Phil entered the XB in the past two Street

Machine Drag Challenges and is already psyching himself up for this year’s event, but it hasn’t been smooth sailing.

“On my first pass in the 2016 DC some crap went through the injectors and plagued us with problems all week,” he says. “So on the Thursday night we cleaned the whole fuel system out and a bloke in Bendigo cleaned the injectors properly for us, then we managed two good passes on the Friday.” Unfortunat­ely, one of those injectors turned out to be dodgy and later resulted in a torched piston, prompting the most recent engine rebuild. 2017 was a different story: the car performed flawlessly all week (apart from a small wiring gremlin that was fixed on Day Five) and Phil’s PB for the event was 9.018@158mph!

Phil’s passion for Drag Challenge is obvious. “It’s all about racing with your mates and driving an obnoxious, tough, old-school car through the countrysid­e,” he says. “We were right up there in Radial Blown for the first couple of days and we Pbed every pass, but we ended up just outside the top 10. I’ve already booked leave for this year’s one!” He’ll have a new time to beat too – the big coupe recently smashed out an 8.46@165mph at AIR just as we went to print! There are also some changes to be made before DC: a new twin 3.5in exhaust, new converter with less slip and a new billet-wheel 88mm Borgwarner from Jose at Forced Inductions in the USA.

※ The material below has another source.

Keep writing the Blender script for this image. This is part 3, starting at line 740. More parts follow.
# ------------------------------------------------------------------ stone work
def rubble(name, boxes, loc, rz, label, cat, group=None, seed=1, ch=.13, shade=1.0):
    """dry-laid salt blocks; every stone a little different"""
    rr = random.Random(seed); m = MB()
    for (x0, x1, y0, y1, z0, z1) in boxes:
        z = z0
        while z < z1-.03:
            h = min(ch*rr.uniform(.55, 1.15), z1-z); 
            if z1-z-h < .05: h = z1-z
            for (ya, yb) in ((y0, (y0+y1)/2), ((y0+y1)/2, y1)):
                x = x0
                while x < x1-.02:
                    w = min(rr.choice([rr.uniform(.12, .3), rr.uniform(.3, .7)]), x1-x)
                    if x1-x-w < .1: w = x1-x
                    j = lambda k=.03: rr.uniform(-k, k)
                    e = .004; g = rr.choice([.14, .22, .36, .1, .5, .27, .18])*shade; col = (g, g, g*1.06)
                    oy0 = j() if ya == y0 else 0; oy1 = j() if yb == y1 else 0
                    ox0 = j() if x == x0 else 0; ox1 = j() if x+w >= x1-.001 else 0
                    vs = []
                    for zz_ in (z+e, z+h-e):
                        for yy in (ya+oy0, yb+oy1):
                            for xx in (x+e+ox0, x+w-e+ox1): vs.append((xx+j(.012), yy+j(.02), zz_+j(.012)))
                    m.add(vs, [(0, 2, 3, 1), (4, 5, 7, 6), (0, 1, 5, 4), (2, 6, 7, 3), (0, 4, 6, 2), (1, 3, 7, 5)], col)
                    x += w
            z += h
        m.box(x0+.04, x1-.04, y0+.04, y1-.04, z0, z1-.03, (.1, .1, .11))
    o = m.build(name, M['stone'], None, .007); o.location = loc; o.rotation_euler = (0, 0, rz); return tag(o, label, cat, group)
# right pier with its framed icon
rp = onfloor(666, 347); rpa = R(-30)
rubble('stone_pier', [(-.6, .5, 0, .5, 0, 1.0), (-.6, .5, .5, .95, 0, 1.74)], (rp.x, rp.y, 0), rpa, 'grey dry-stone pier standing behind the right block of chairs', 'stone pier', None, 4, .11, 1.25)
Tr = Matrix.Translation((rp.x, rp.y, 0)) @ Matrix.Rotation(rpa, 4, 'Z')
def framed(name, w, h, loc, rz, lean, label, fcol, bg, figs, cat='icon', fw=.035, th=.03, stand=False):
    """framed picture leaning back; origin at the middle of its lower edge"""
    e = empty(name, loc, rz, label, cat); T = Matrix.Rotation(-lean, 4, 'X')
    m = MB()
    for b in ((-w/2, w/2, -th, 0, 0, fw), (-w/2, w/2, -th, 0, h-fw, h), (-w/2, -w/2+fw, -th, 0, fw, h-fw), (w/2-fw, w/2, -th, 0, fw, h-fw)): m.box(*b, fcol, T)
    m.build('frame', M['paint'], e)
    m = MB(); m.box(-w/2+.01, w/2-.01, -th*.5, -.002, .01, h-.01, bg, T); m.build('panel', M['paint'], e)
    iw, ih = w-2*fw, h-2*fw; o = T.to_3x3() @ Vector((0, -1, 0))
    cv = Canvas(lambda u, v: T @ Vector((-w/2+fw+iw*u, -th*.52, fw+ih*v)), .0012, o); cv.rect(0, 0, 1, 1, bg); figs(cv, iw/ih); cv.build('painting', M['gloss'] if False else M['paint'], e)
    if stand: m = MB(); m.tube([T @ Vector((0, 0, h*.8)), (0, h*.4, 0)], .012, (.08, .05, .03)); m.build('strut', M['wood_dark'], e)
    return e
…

There are many ballistic cars packing Windsor- or Cleveland-based engines, but the past decade has seen the rise of the Barra as the go-to mill for fast Aussie street Fords. “I’ve stuck with the small-block because it’s been a progressio­n from the first 383 Clevo I built for the car,” Phil explains. “If I hurt this engine badly again I’ll look at going to a Barra or a turbo Coyote, and I’ve already got the engine management to handle them.”

What about that engine from that other brand that lots of people like to turbo? Phil is emphatic: “I should hang up on you for saying that shit!”